A questo proposito, mi sia consentita una breve digressione, a conclusione di questo bel Pagliacci: ho visto – appunto – un pubblico molto giovane, che assiepava i palchi, come già mi era capitato altre volte, ultimamente, qui al Massimo barese (penso risponda a saggia politica della direzione dello stesso teatro). Come già altre volte, m’è capitato di temere – lo confesso – il chiasso che avrebbero potuto fare: sempre sono stato con gran piacere smentito: hanno ascoltato l’opera in grande concentrato silenzio, applaudendo – con moderazione – ove andava applaudito e scatenandosi con grande entusiasmo solo alla fine.

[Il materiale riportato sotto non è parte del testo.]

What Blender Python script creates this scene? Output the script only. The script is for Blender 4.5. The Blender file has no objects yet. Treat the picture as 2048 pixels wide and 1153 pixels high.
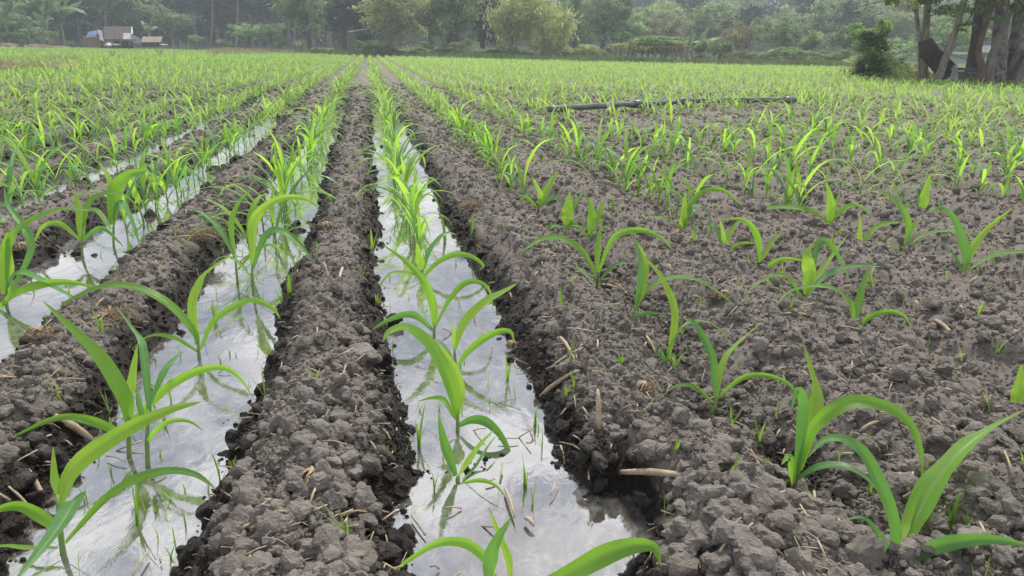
import bpy, math, random
import numpy as np
from mathutils import Matrix, Vector

SC = bpy.context.scene
COL = SC.collection
R = math.radians
rng = np.random.default_rng(11)
random.seed(11)

# ------------------------------------------------------------------ camera
F = 1450.0                      # focal length in pixels of a 2048 wide frame
CAMH = 0.95                     # height above the water
ROLL = R(1.1)
d1 = np.array([735 - 1024.0, -(97 - 576.5), -F])           # where the rows vanish
d2 = d1 + 1000 * np.array([math.cos(ROLL), -math.sin(ROLL), 0])
up = np.cross(d2, d1); up /= np.linalg.norm(up)
if up[1] < 0: up = -up
fy = d1 / np.linalg.norm(d1)
fx = np.cross(fy, up)
RC = np.array([fx, fy, up])     # camera space -> world space
EYE = np.array([0.0, 0.0, CAMH])
cam_d = bpy.data.cameras.new('camera'); cam = bpy.data.objects.new('camera', cam_d); COL.objects.link(cam)
cam_d.sensor_width = 36; cam_d.lens = 36 * F / 2048; cam_d.clip_start = 0.05; cam_d.clip_end = 3000
M4 = Matrix.Identity(4)
for i in range(3):
    for j in range(3): M4[i][j] = RC[i][j]
    M4[i][3] = EYE[i]
cam.matrix_world = M4
SC.camera = cam

def ray(px, py):
    v = RC @ np.array([px - 1024.0, -(py - 576.5), -F]); return v / np.linalg.norm(v)
def on_plane(px, py, z=0.0):
    v = ray(px, py); t = (z - CAMH) / v[2]; return EYE + v * t
def at_depth(px, py, dep):       # point at camera depth dep
    v = RC @ np.array([px - 1024.0, -(py - 576.5), -F]); return EYE + v * (dep / F)
def at_dist(px, py, D):          # point on the ray at horizontal distance D
    v = ray(px, py); return EYE + v * (D / math.hypot(v[0], v[1]))
def project(P):
    q = (np.asarray(P) - EYE) @ RC
    return 1024 + F * q[..., 0] / -q[..., 2], 576.5 - F * q[..., 1] / -q[..., 2], -q[..., 2]

# ------------------------------------------------------------------ light
SUN_EL, SUN_AZ = R(57), R(28)
w = bpy.data.worlds.new('World'); SC.world = w; w.use_nodes = True
nt = w.node_tree; nt.nodes.clear()
wo = nt.nodes.new('ShaderNodeOutputWorld'); bg = nt.nodes.new('ShaderNodeBackground')
sky = nt.nodes.new('ShaderNodeTexSky'); sky.sky_type = 'NISHITA'; sky.sun_disc = False
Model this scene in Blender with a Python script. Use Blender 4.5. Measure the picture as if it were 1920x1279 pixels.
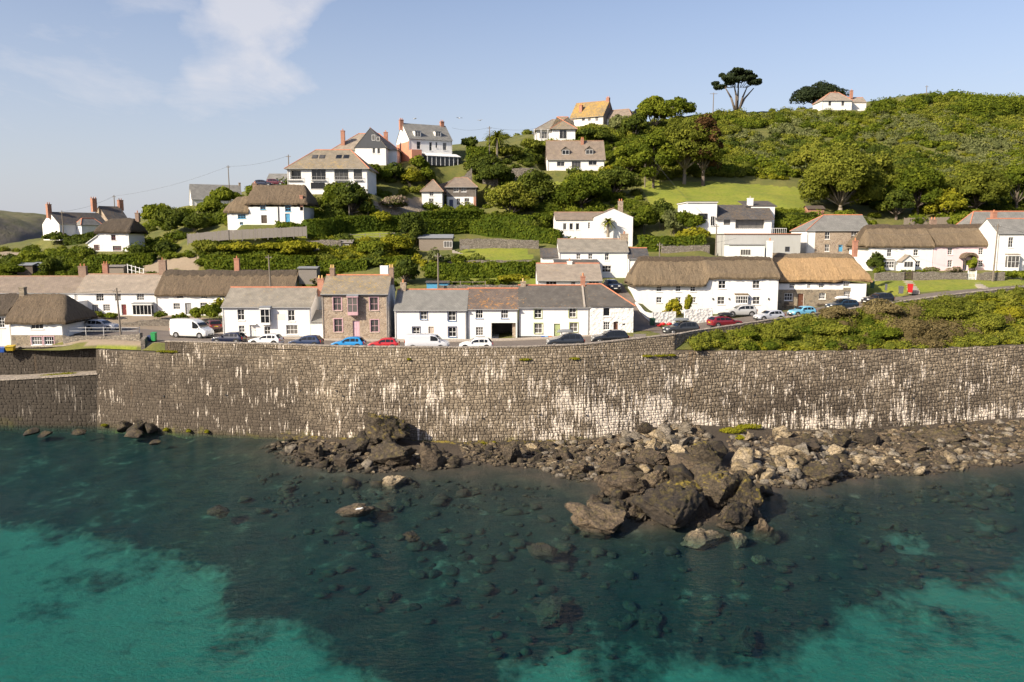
import bpy, bmesh, math, random
import numpy as np
from mathutils import Vector, Matrix
R=math.radians
for o in list(bpy.data.objects): bpy.data.objects.remove(o)
scene=bpy.context.scene
col=scene.collection
# ------------------------------------------------------------------ camera
F=1478.0; PITCH=math.atan(195/F); CAMZ=24.5
cd=bpy.data.cameras.new('camera'); cam=bpy.data.objects.new('camera',cd); col.objects.link(cam)
cam.location=(0,0,CAMZ); cam.rotation_euler=(R(90)-PITCH,0,0)
cd.sensor_width=36; cd.lens=F/1920*36; cd.clip_start=0.5; cd.clip_end=8000
scene.camera=cam
# ------------------------------------------------------------------ sky, sun, exposure
SUN_AZ=R(-53); SUN_EL=R(31)          # azimuth measured from straight behind the camera, towards the left
sd=Vector((math.sin(SUN_AZ)*math.cos(SUN_EL),-math.cos(SUN_AZ)*math.cos(SUN_EL),math.sin(SUN_EL)))  # towards the sun
w=bpy.data.worlds.new('World'); scene.world=w; w.use_nodes=True
nt=w.node_tree; nt.nodes.clear()
out=nt.nodes.new('ShaderNodeOutputWorld'); bg=nt.nodes.new('ShaderNodeBackground')
sky=nt.nodes.new('ShaderNodeTexSky'); sky.sky_type='NISHITA'; sky.sun_disc=False
sky.sun_elevation=SUN_EL; sky.sun_rotation=math.atan2(sd.x,sd.y); sky.altitude=0; sky.air_density=1.0; sky.dust_density=1.6; sky.ozone_density=2.2
bg.inputs[1].default_value=0.092
# thin cirrus: noise on the view direction, denser round one bank
tc=nt.nodes.new('ShaderNodeTexCoord')
def wn(t,**k):
    n=nt.nodes.new(t)
    for a,b in k.items(): setattr(n,a,b)
    return n
def wl(a,b): nt.links.new(a,b)
def wmath(op,a,b=None,clamp=False):
    n=wn('ShaderNodeMath',operation=op,use_clamp=clamp)
    for i,x in enumerate((a,b)):
        if x is None: continue
        if isinstance(x,(int,float)): n.inputs[i].default_value=x
        else: wl(x,n.inputs[i])
    return n.outputs[0]
sp=wn('ShaderNodeSeparateXYZ'); wl(tc.outputs['Generated'],sp.inputs[0])
zc=wmath('MAXIMUM',wmath('ABSOLUTE',sp.outputs[2]),0.0)
den=wmath('ADD',zc,0.12)
cx=wmath('DIVIDE',sp.outputs[0],den); cy=wmath('DIVIDE',sp.outputs[1],den)
cb=wn('ShaderNodeCombineXYZ'); wl(cx,cb.inputs[0]); wl(cy,cb.inputs[1])
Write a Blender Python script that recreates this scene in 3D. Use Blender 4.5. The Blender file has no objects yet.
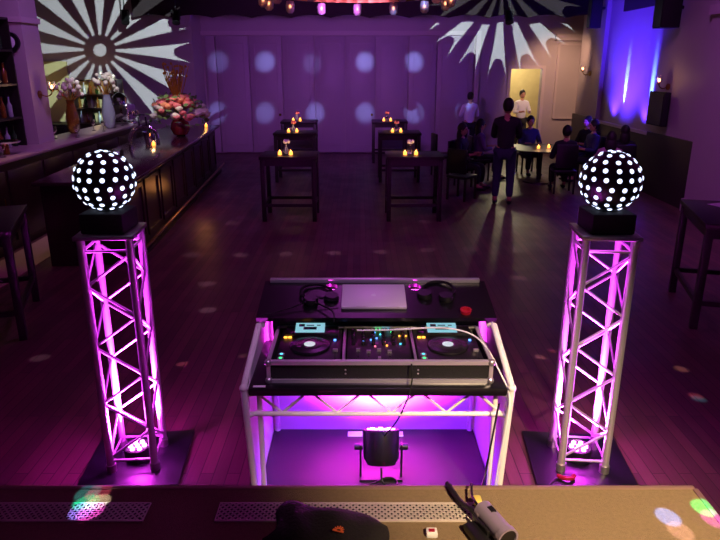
import bpy, bmesh, math, random
from mathutils import Vector, Matrix, Quaternion
random.seed(7)
R = math.radians
PI = math.pi
C = bpy.context.scene.collection
sc = bpy.context.scene

# ------------------------------------------------------------------ materials
def lin(c):
    return tuple(((v/255)/12.92 if v/255 <= 0.04045 else ((v/255+0.055)/1.055)**2.4) for v in c)

def mat(name, col, rough=0.5, metal=0.0, bump=0.0, bscale=60, var=0.0, vscale=8, spec=0.5, trans=0.0, emit=None, es=0, coat=0.0):
    m = bpy.data.materials.new(name); m.use_nodes = True
    nt = m.node_tree; b = nt.nodes['Principled BSDF']
    c = lin(col) + (1,)
    b.inputs['Base Color'].default_value = c
    b.inputs['Roughness'].default_value = rough
    b.inputs['Metallic'].default_value = metal
    b.inputs['Specular IOR Level'].default_value = spec
    b.inputs['Transmission Weight'].default_value = trans
    b.inputs['Coat Weight'].default_value = coat
    if emit:
        b.inputs['Emission Color'].default_value = lin(emit) + (1,)
        b.inputs['Emission Strength'].default_value = es
    tc = nt.nodes.new('ShaderNodeTexCoord')
    if var:
        n = nt.nodes.new('ShaderNodeTexNoise'); n.inputs['Scale'].default_value = vscale; n.inputs['Detail'].default_value = 4
        nt.links.new(tc.outputs['Object'], n.inputs['Vector'])
        mx = nt.nodes.new('ShaderNodeMix'); mx.data_type = 'RGBA'
        mx.inputs[6].default_value = tuple(v*(1-var) for v in c[:3])+(1,)
        mx.inputs[7].default_value = tuple(min(1, v*(1+var)) for v in c[:3])+(1,)
        nt.links.new(n.outputs['Fac'], mx.inputs[0]); nt.links.new(mx.outputs[2], b.inputs['Base Color'])
    if bump:
        n = nt.nodes.new('ShaderNodeTexNoise'); n.inputs['Scale'].default_value = bscale
        nt.links.new(tc.outputs['Object'], n.inputs['Vector'])
        bp = nt.nodes.new('ShaderNodeBump'); bp.inputs['Strength'].default_value = bump; bp.inputs['Distance'].default_value = 0.01
        nt.links.new(n.outputs['Fac'], bp.inputs['Height']); nt.links.new(bp.outputs['Normal'], b.inputs['Normal'])
    return m

def glow(name, col, s):
    return mat(name, (10,10,10), 0.4, emit=col, es=s)

def wood_floor():
    m = mat('floor_boards', (70,42,34), 0.32)
    nt = m.node_tree; b = nt.nodes['Principled BSDF']; tc = nt.nodes.new('ShaderNodeTexCoord')
    mp = nt.nodes.new('ShaderNodeMapping'); mp.inputs['Rotation'].default_value = (0,0,R(90))
    nt.links.new(tc.outputs['Object'], mp.inputs['Vector'])
    br = nt.nodes.new('ShaderNodeTexBrick')
    br.inputs['Color1'].default_value = lin((104,64,68))+(1,); br.inputs['Color2'].default_value = lin((76,46,52))+(1,)
    br.inputs['Mortar'].default_value = lin((30,18,16))+(1,)
    br.inputs['Scale'].default_value = 1; br.inputs['Mortar Size'].default_value = 0.003
    br.inputs['Brick Width'].default_value = 1.4; br.inputs['Row Height'].default_value = 0.085
    nt.links.new(mp.outputs[0], br.inputs['Vector'])
    mp2 = nt.nodes.new('ShaderNodeMapping'); mp2.inputs['Scale'].default_value = (30,1.2,1)
    nt.links.new(tc.outputs['Object'], mp2.inputs['Vector'])
    n = nt.nodes.new('ShaderNodeTexNoise'); n.inputs['Scale'].default_value = 3; n.inputs['Detail'].default_value = 6
    nt.links.new(mp2.outputs[0], n.inputs['Vector'])
    mx = nt.nodes.new('ShaderNodeMix'); mx.data_type = 'RGBA'; mx.blend_type = 'MULTIPLY'; mx.inputs[0].default_value = 0.6
    rp = nt.nodes.new('ShaderNodeValToRGB'); rp.color_ramp.elements[0].color = (.45,.42,.4,1); rp.color_ramp.elements[1].color = (1.2,1.2,1.2,1)
    nt.links.new(n.outputs['Fac'], rp.inputs[0])
    nt.links.new(br.outputs['Color'], mx.inputs[6]); nt.links.new(rp.outputs[0], mx.inputs[7])
    nt.links.new(mx.outputs[2], b.inputs['Base Color'])
    mr = nt.nodes.new('ShaderNodeMapRange'); mr.inputs[3].default_value = .34; mr.inputs[4].default_value = .58
    n2 = nt.nodes.new('ShaderNodeTexNoise'); n2.inputs['Scale'].default_value = 2.2
    nt.links.new(tc.outputs['Object'], n2.inputs['Vector'])
    nt.links.new(n2.outputs['Fac'], mr.inputs[0]); nt.links.new(mr.outputs[0], b.inputs['Roughness'])
    bp = nt.nodes.new('ShaderNodeBump'); bp.inputs['Strength'].default_value = .25; bp.inputs['Distance'].default_value = .003
    nt.links.new(br.outputs['Fac'], bp.inputs['Height']); bp.invert = True
    nt.links.new(bp.outputs['Normal'], b.inputs['Normal'])
    return m

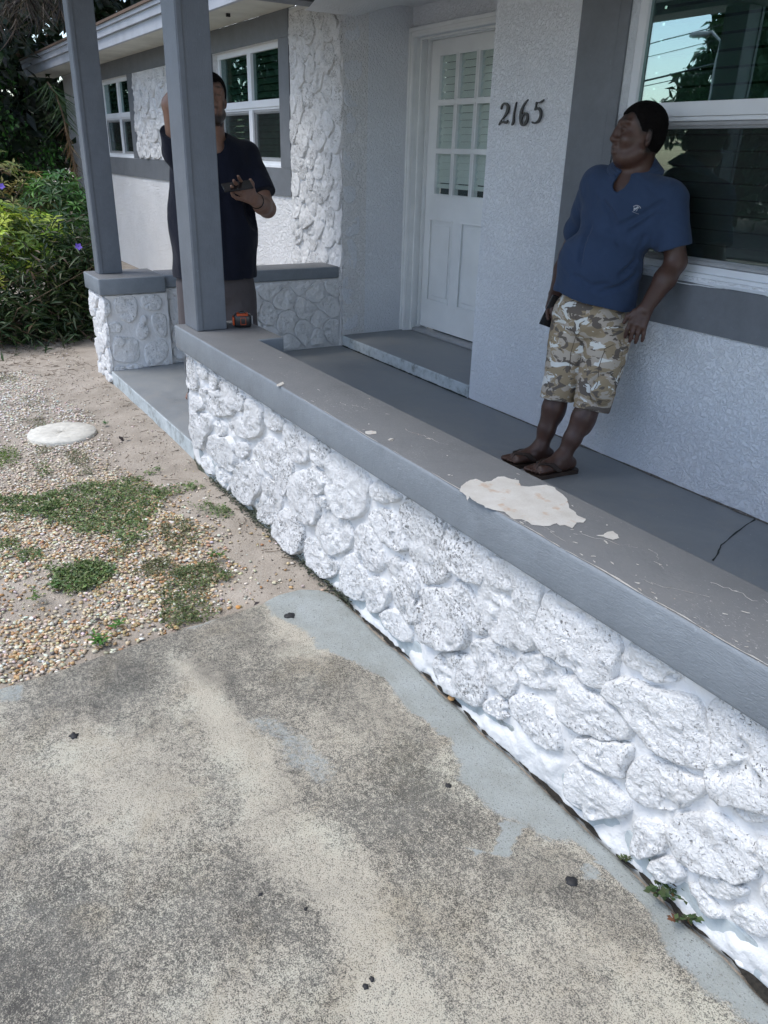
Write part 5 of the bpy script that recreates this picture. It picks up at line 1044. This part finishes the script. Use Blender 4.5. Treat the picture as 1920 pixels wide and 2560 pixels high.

Fa bene al cuore, vedere tutto ciò, per loro e per il teatro che li ha ospitati, dando a questi ragazzi la grande opportunità di accostarsi nel modo corretto alla buona musica e alla vera cultura; ricordavo come, alla loro età, fossero così scarse queste possibilità, e come andassi saziando la mia fame di musica solo attraverso i dischi (nessun DVD, all’epoca, e soprattutto niente YouTube). Pagliacci, per esempio, ricordo di averlo ascoltato – e imparato a memoria – per la prima volta proprio attraverso un’incisione regalo di mio padre che foraggiava la mia passione pur senza condividerla (caratteristica, questa, dei buoni genitori). E così, senz’aver mai visto un teatro d’opera, mentre ascoltavo la musica immaginavo, e costruivo scenari, e avidamente sognavo un mondo di perduti villaggi calabresi e tristi guitti multicolori dalla faccia infarinata.